Venmo launches credit card

P2P payments giant Venmo has launched its first credit card, which comes with a personalised rewards setup and a built in QR code.

The contactless Visa card, issued by Synchrony, can be managed within the Venmo app, where customer track their spending, which is organised into categories such as groceries, bills, dining and transportation.

Each month, the card gives customers cash back to their Venmo account based on these spending categories: three per cent for the one on which most was spent, two per cent for second, and one per cent for the third.

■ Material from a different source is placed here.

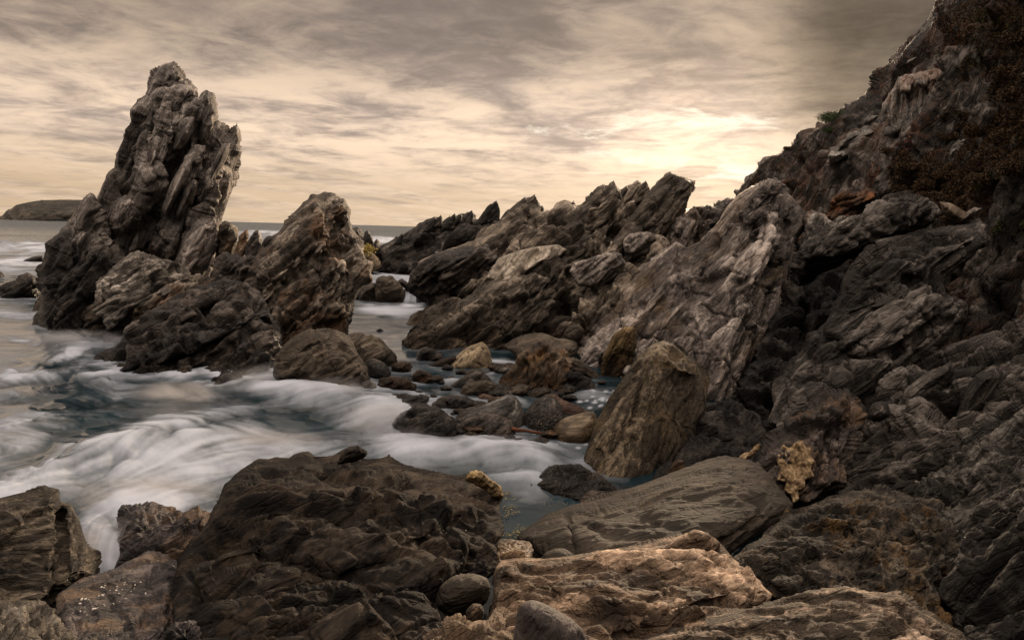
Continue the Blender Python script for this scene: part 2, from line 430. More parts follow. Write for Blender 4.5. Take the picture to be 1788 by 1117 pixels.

The card, available in five designs, also has a unique QR code which can be scanned to activate it and by friends to send a payment or split a purchase,

Darrell Esch, SVP, general manager, Venmo, says: "The card gives our customers the same unique Venmo experience they already know and love, in an intuitive, easy-to-use card and rewards program, that's all seamlessly managed and controlled from the Venmo app."

Comments: (2)

A Finextra member
A Finextra member 05 October, 2020, 14:32Be the first to give this comment the thumbs up 0 likes

I wonder what the business model is behind this new card? If there's no annual fee how can they afford to give a cashback of 3% on their highest category of spending?

Ketharaman Swaminathan
Ketharaman Swaminathan - GTM360 Marketing Solutions - Pune 06 October, 2020, 12:231 like 1 like

Cashback of 3% is not on *their* but *my* highest spend category. It's possible that my second and third highest spend categories on which I get 2% and 1% cashback respectively turn out to be Venmo's highest MDR category on which it earns >=3%, so there's a source of revenue there. On top of that, there are fees and interest charges plus new sources of revenues like advertising fees off of credit card spends.

Of course, all this is relevant only if Venmo is under any obligation to have a profitable business model in the first place. That's not a given when scores of fintechs - among startups in other industries - enjoy skyhigh valuation despite making paltry revenues and whopping losses.